The more bolshie, independent-minded section of its customer base saw the strategy as maximising shareholder value at the expense of customer satisfaction. Adobe is, I hope, about to learn you can’t have one without the other for any length of time.

It appears it has gone that ‘one step too far’ that our mums and dads used to warn us about. The announcement this month that it is effectively killing off Lightroom as a software product one could purchase, rather than rent until you lose interest or die, has created an overwhelmingly hostile reaction. Respected – and generally conservative – professional photography website Imaging Resource  urged its readers to abandon Adobe on mass in a story titled ‘It’s time to stop living under the illusion Adobe cares what you think’.

Have a read of some of the 500 comments following this story in Amazon’s DPReview website attempting to justify Adobe.

I have never seen such overwhelming hostility to one decision from one company in the photo industry. And yet even though the customer base is hopping mad and looking for alternatives, Adobe is a darling of the financial press! They loved that management expects total revenue of US$8.7 billion next year – up 20 percent on the 2017 result. And who could be unhappy that this year earnings growth was 39 percent and sales growth 24 percent? The customers who feel they are being coerced into contributing to that stellar result, that’s who!
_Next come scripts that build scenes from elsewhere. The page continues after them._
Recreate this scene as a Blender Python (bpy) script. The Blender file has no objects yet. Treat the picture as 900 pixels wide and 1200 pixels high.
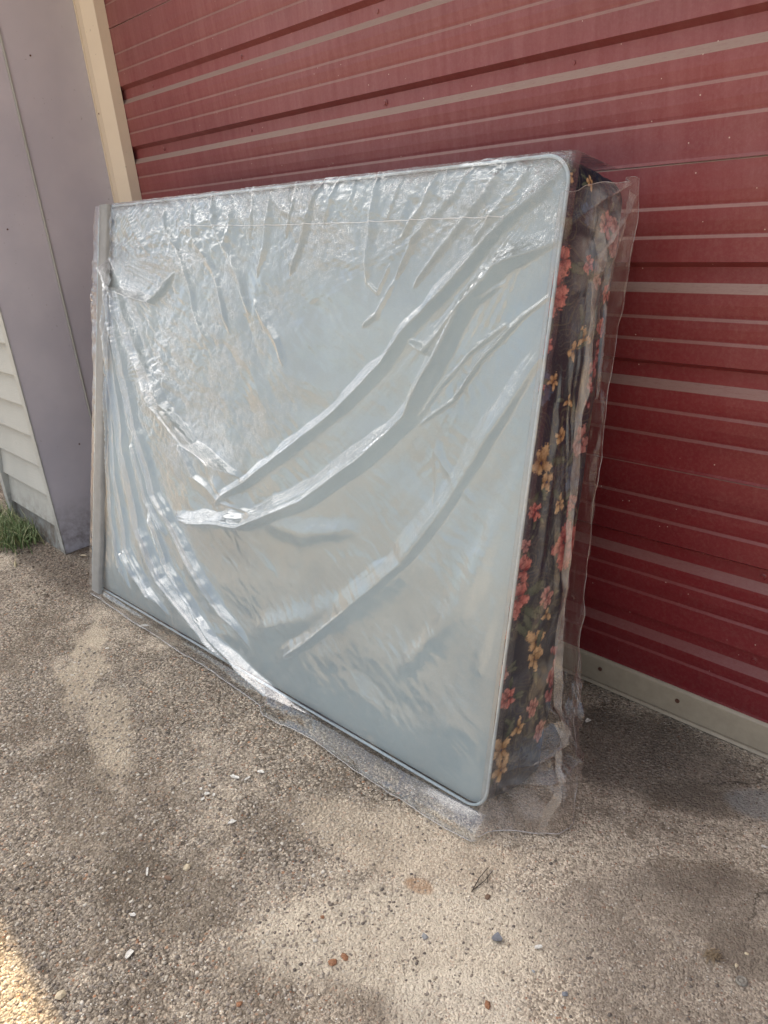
import bpy, math, random
import numpy as np
from mathutils import Vector, Matrix

random.seed(7)
RS = np.random.RandomState(11)
R_ = math.radians
sc = bpy.context.scene
COL = sc.collection

# ------------------------------------------------------------------ camera, sky, sun, exposure
def make_camera():
    p, r, y = 0.38745358, -0.09642236, -0.85578535
    fw = Vector((math.sin(y) * math.cos(p), math.cos(y) * math.cos(p), -math.sin(p)))
    rt = Vector((math.cos(y), -math.sin(y), 0))
    up = rt.cross(fw)
    r2 = rt * math.cos(r) + up * math.sin(r)
    u2 = r2.cross(fw)
    cd = bpy.data.cameras.new('camera')
    cam = bpy.data.objects.new('camera', cd)
    COL.objects.link(cam)
    M = Matrix((r2, u2, -fw)).transposed().to_4x4()
    M.translation = Vector((0, 0, 1.35))
    cam.matrix_world = M
    cd.sensor_fit = 'VERTICAL'
    cd.sensor_height = 36.0
    cd.lens = 920 / 1200 * 36.0
    cd.clip_start = 0.05
    cd.clip_end = 2000
    sc.camera = cam
make_camera()

SUN_DIR = Vector((0.62, -0.1894, -1.0)).normalized()      # the way the light travels
ELEV = math.asin(-SUN_DIR.z)
TO_SUN = -SUN_DIR
w = bpy.data.worlds.new("World")
sc.world = w
w.use_nodes = True
nt = w.node_tree
bg = nt.nodes['Background']
sky = nt.nodes.new('ShaderNodeTexSky')
sky.sky_type = 'NISHITA'
sky.sun_disc = False
sky.sun_elevation = ELEV
sky.sun_rotation = math.atan2(TO_SUN.x, TO_SUN.y)
sky.air_density = 1.0
sky.dust_density = 3.0
sky.ozone_density = 1.0
nt.links.new(sky.outputs[0], bg.inputs[0])
bg.inputs[1].default_value = 0.15
# thin bright cloud over the blue, brighter round the sun
def wn(t, **k):
    n = nt.nodes.new(t)
    for a, b in k.items(): setattr(n, a, b)
    return n
tcw = wn('ShaderNodeTexCoord')
nrmw = wn('ShaderNodeVectorMath', operation='NORMALIZE'); nt.links.new(tcw.outputs['Generated'], nrmw.inputs[0])
cn = wn('ShaderNodeTexNoise'); nt.links.new(nrmw.outputs[0], cn.inputs['Vector'])
cn.inputs['Scale'].default_value = 2.6; cn.inputs['Detail'].default_value = 7; cn.inputs['Roughness'].default_value = .55; cn.inputs['Distortion'].default_value = .5
cr = wn('ShaderNodeMapRange', interpolation_type='SMOOTHSTEP'); nt.links.new(cn.outputs[0], cr.inputs['Value'])
cr.inputs['From Min'].default_value = .40; cr.inputs['From Max'].default_value = .60; cr.inputs['To Min'].default_value = .12; cr.inputs['To Max'].default_value = .95
dt = wn('ShaderNodeVectorMath', operation='DOT_PRODUCT'); nt.links.new(nrmw.outputs[0], dt.inputs[0]); dt.inputs[1].default_value = TO_SUN
gl_ = wn('ShaderNodeMapRange', interpolation_type='SMOOTHERSTEP'); nt.links.new(dt.outputs['Value'], gl_.inputs['Value'])
gl_.inputs['From Min'].default_value = .62; gl_.inputs['From Max'].default_value = 1.0; gl_.inputs['To Min'].default_value = 3.3; gl_.inputs['To Max'].default_value = 26.0
cc_ = wn('ShaderNodeVectorMath', operation='SCALE'); cc_.inputs[0].default_value = (1.0, .97, .93); nt.links.new(gl_.outputs[0], cc_.inputs['Scale'])
mxw = wn('ShaderNodeMix', data_type='RGBA'); nt.links.new(cr.outputs[0], mxw.inputs['Factor'])
nt.links.new(sky.outputs[0], mxw.inputs[6]); nt.links.new(cc_.outputs[0], mxw.inputs[7]); nt.links.new(mxw.outputs[2], bg.inputs[0])
sd = bpy.data.lights.new('sun', 'SUN')
sd.energy = 5.0
sd.angle = R_(0.53)
sd.color = (1.0, 0.79, 0.50)
so = bpy.data.objects.new('sun', sd)
so.rotation_mode = 'QUATERNION'
so.rotation_quaternion = SUN_DIR.to_track_quat('-Z', 'Y')
so.location = (3, 3, 10)
COL.objects.link(so)
sc.view_settings.view_transform = 'Standard'
sc.view_settings.look = 'None'
sc.view_settings.exposure = 1.42
sc.view_settings.gamma = 1.0
sc.cycles.transparent_max_bounces = 24

# ------------------------------------------------------------------ helpers
def tag(o, label=None, cat=None, group=None, kind=None):
    if label: o['label'] = label
    if cat: o['category'] = cat
    if group: o['group'] = group
    if kind: o['kind'] = kind
    return o

def empty(name, loc=(0, 0, 0)):
    o = bpy.data.objects.new(name, None)
    o.location = loc
    o.empty_display_size = 0.1
    COL.objects.link(o)
    return o

def link(name, me, mat=None, parent=None):
    o = bpy.data.objects.new(name, me)
    COL.objects.link(o)
    if mat is not None and len(me.materials) == 0:
        me.materials.append(mat)
    if parent is not None:
        o.parent = parent
        root = parent
        off = Vector((0, 0, 0))
        while root is not None:
            off += root.location
            root = root.parent
        o.location = -off
    return o

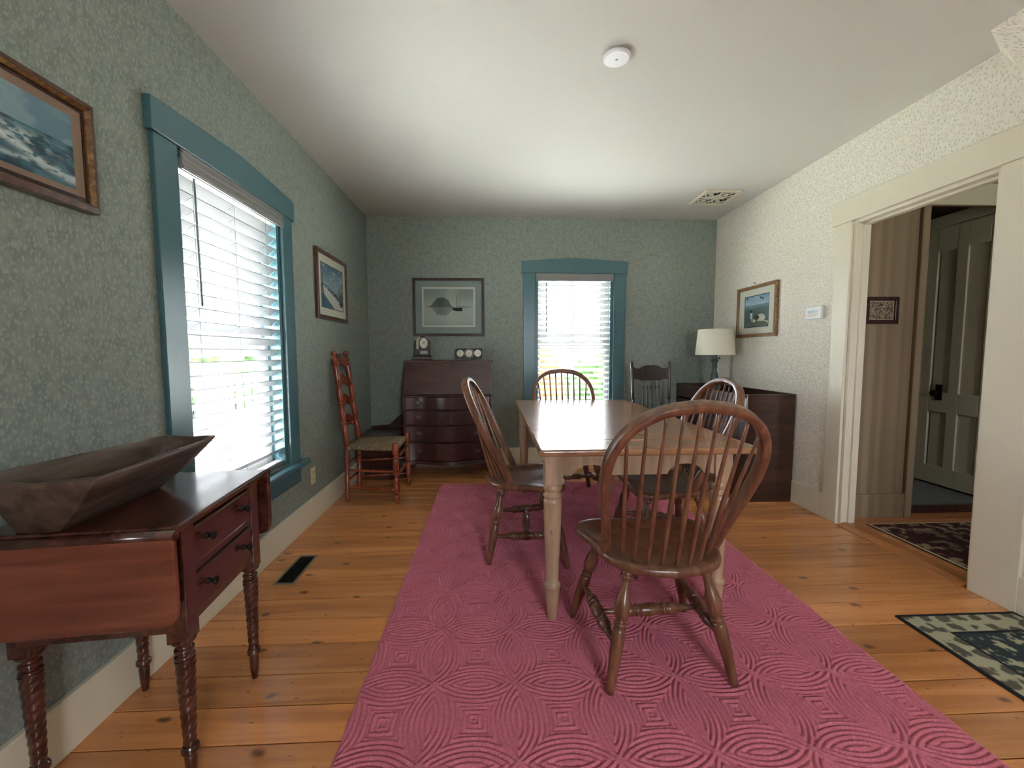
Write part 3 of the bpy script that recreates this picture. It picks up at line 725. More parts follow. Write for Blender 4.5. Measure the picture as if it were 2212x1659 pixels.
# ================================================================ DOUGH BOWL
def dough_bowl():
    rim = [(-.881,.985),(-.900,1.2),(-.920,1.40),(-.937,1.452),(-1.0,1.476),(-1.072,1.474),(-1.11,1.43),(-1.15,1.25),(-1.172,1.05),(-1.155,.975),(-1.09,.952),(-.96,.950),(-.897,.957)]
    R_ = spline([(x, y, 0) for x, y in rim], 7, closed=True); n = len(R_); c = Vector((-1.02, 1.21, 0)); bc = Vector((-1.085, 1.19, 0))
    Lv = [(0, 0, 0), (.06, 0, .002), (.35, 0, .040), (.65, 0, .082), (.9, 0, .124), (1, 0, .140), (1, .004, .144), (1, .016, .146), (.97, .020, .140), (.86, .020, .112), (.62, .020, .074), (.34, .02, .042), (.1, .02, .024), (-.25, .02, .018)]
    vs = []
    for s_, ins, z in Lv:
        for p in R_:
            d = p-c; b = bc+Vector((d.x*.36, d.y*.66, 0)); q = b+(p-b)*s_ if s_ >= 0 else bc+(b-bc)*.6
            k = (q-c); q = q-k.normalized()*ins
            lift = (-.010*math.exp(-((p.x+1.02)/.06)**2)+.006*(1 if p.y > 1.4 else 0))*max(0, s_)
            vs.append((q.x-c.x, q.y-c.y, z+lift+.001))
    R = len(Lv); mb = MB(); fs = [(i*n+k, i*n+(k+1) % n, (i+1)*n+(k+1) % n, (i+1)*n+k) for i in range(R-1) for k in range(n)]
    fs += [tuple(reversed(range(n))), tuple((R-1)*n+k for k in range(n))]
    mb.add(vs, fs, True); o = mb.build('dough_bowl', M['bowl']); o.location = (c.x, c.y, ZT)
    tag(o, 'long carved grey brown wooden dough bowl resting on the drop leaf table', 'bowl')
dough_bowl()

# ================================================================ LADDER BACK CHAIR  (faces +x; local x forward)
lc = thing('ladder_back_chair', 'tall red brown ladder back chair with woven rush seat against the left wall', 'chair', (-.955, 3.49, 0), 0)
def post_prof(keys): return smooth_prof([(a_, b_*1.22 if b_ > .0145 else b_) for a_, b_ in keys], 3)
for sy_ in (-1, 1):
    foot = Vector((-.205, sy_*.155, 0)); knee = Vector((-.195, sy_*.15, .44)); topv = Vector((-.283, sy_*.135, 1.19))
    mb = MB(); mb.lathe(foot, knee, [(0, .0145), (.05, .0165), (1, .018)], 18)
    keys = [(0, .018), (.22, .018), (.235, .0125), (.25, .0195), (.265, .0125), (.28, .0185), (.42, .0185), (.435, .012), (.45, .0195), (.465, .012), (.48, .018), (.62, .0185), (.635, .012), (.65, .0195), (.665, .012),
            (.68, .0175), (.78, .017), (.84, .0165), (.85, .011), (.865, .0185), (.88, .011), (.90, .0185), (.915, .019), (.93, .010), (.945, .0105), (.965, .0185), (.985, .0165), (1, .004)]
    mb.lathe(knee, topv, post_prof(keys), 18); mb.build('back_post', M['red'], lc)
    ft = Vector((.205, sy_*.235, 0)); tt = Vector((.195, sy_*.225, .475))
    keys = [(0, .0125), (.12, .017), (.14, .0125), (.155, .0205), (.17, .0125), (.2, .0185), (.4, .019), (.45, .0125), (.465, .0205), (.48, .0135), (.5, .0205), (.52, .0135), (.56, .0195), (.72, .019), (.76, .0125), (.775, .0205), (.79, .013), (.83, .0195), (.97, .0205), (1, .017)]
    MB().lathe(ft, tt, post_prof(keys), 18).build('front_leg', M['red'], lc)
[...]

If a fraction of the dissatisfaction expressed in the past week by the global photographic community manifests itself in customers walking away from Adobe, this could be about as good as it will ever get for the rent-seeking, would-be monopolist. It could be worth monitoring this in the next few months, and even consider re-visiting the retailing of image editing and management software.
– Keith Shipton

One Comment

  1. Andrew Andrew November 23, 2017

    It is entirely possible to live and work in imaging without Adobe in all but PDF file creation and sharing. Even there, Foxit can provide an OK alternative. For manipulation and effects, Corel Paint Shop Pro is widely used in the signage and display industry, who are just as bolshie as pro photographers!. Quark is still out there…sort of. No one likes monopolies and in the US I wonder what the anti-trust legislators think? While sympathetic to Adobe’s anti-piracy strategy, there should still be the option to buy and upgrade their products.